Abbildung 7: Fokus Energiesystem

Gesamtprojekt Ergebnisse

Nach dem ersten Projektjahr wurden eine Reihe von Herausforderungen identifiziert und spezifiziert, welche in der weiteren Projektbearbeitung adressiert werden. Darüber hinaus wurde auch an verschiedenen Stellen ein rechtlicher oder politischer Anpassungsbedarf festgestellt. Diese Erkenntnisse sind mit Stand November 2022 im unIT-e² Baustellenbericht 2022 für verschiedene Themenfelder innerhalb des Projekts kompakt dargestellt und ausgeführt.

Das Projekt legt als Reallabor einen besonderen Fokus auf die praktische Umsetzung und Erprobung der entwickelten Lösungen zur optimalen Integration von Elektromobilität ins Energiesystem in verschiedenen Feldtests. Diese werden im vorliegenden Praxisbericht  mit Stand Dezember 2023 schwerpunktmäßig vorgestellt und diskutiert. Nach dem Baustellenbericht nach dem ersten Projektjahr ist dieser unIT-e² Praxisbericht damit die zweite übergreifende Zwischendokumentation nach etwa zwei Projektjahren. Neben den Feldtests werden Zwischenergebnisse aus begleitenden wissenschaftlichen und rechtlichen Analysen dargestellt sowie Handlungsoptionen in Bezug auf den politischen und regulatorischen Rahmen abgeleitet.
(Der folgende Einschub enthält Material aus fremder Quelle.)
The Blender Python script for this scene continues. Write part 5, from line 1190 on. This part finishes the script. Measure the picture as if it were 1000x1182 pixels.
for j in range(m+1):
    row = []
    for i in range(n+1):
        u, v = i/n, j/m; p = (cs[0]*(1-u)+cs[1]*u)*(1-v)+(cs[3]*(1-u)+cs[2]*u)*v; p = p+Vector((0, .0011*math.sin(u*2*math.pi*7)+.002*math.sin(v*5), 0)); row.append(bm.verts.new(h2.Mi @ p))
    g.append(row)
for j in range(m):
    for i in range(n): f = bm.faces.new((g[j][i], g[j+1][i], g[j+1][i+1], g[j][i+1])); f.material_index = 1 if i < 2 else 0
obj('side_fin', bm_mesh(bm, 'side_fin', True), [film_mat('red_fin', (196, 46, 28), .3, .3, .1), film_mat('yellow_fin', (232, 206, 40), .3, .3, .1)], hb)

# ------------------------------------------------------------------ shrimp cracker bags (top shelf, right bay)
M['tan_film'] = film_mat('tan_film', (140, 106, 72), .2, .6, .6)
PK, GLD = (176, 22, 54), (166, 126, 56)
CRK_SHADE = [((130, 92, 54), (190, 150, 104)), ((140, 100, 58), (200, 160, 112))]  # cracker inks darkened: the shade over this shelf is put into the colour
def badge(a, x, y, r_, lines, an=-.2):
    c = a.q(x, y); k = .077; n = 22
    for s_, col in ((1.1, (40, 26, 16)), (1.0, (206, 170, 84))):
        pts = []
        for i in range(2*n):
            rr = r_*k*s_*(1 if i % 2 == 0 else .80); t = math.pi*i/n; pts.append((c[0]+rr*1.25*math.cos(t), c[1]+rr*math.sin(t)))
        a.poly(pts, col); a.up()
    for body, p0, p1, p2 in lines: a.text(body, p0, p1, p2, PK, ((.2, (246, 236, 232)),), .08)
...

Abbildung 8: Die Projektpartner

Das FfE-Verbundprojekt

Durch die Zusammenarbeit der FfE mit weiteren Partnern aus der Energiewirtschaft sind zusätzliche Unternehmen in das Forschungsprojekt eingebunden. Für diese Kooperationspartner ergibt sich u.a. die Möglichkeit des direkten Kontakts und des Austauschs mit den Umsetzungspartnern. Des Weiteren bieten regelmäßige Workshops einen umfassenden Wissenstransfer aus dem Projekt.

Folgende Partner unterstützen sowohl finanziell als auch mit Daten und individuellen, praxisnahen Erfahrungen die Forschungsarbeiten der FfE:

  • Energielösung4all GmbH
  • ENERVIE Vernetzt GmbH
  • Illwerke vkw AG
  • N-ERGIE Netz GmbH
  • Netze BW GmbH
  • Stadtwerke Rosenheim Netze GmbH
  • TEN Thüringer Energienetze GmbH & Co. KG
  • Trianel GmbH
  • TransnetBW GmbH
  • Voralberger Energienetze GmbH

Förderung

Das Forschungsprojekt wird durch das Bundesministerium für Wirtschaft und Klimaschutz (BMWK) gefördert (Förderkennzeichen: 01MV21UN11 (FfE e.V.), 01MV21UN01 (FfE GmbH)). Träger des auf drei Jahre angelegten Verbundprojekts ist das Deutsche Zentrum für Luft- und Raumfahrt (DLR).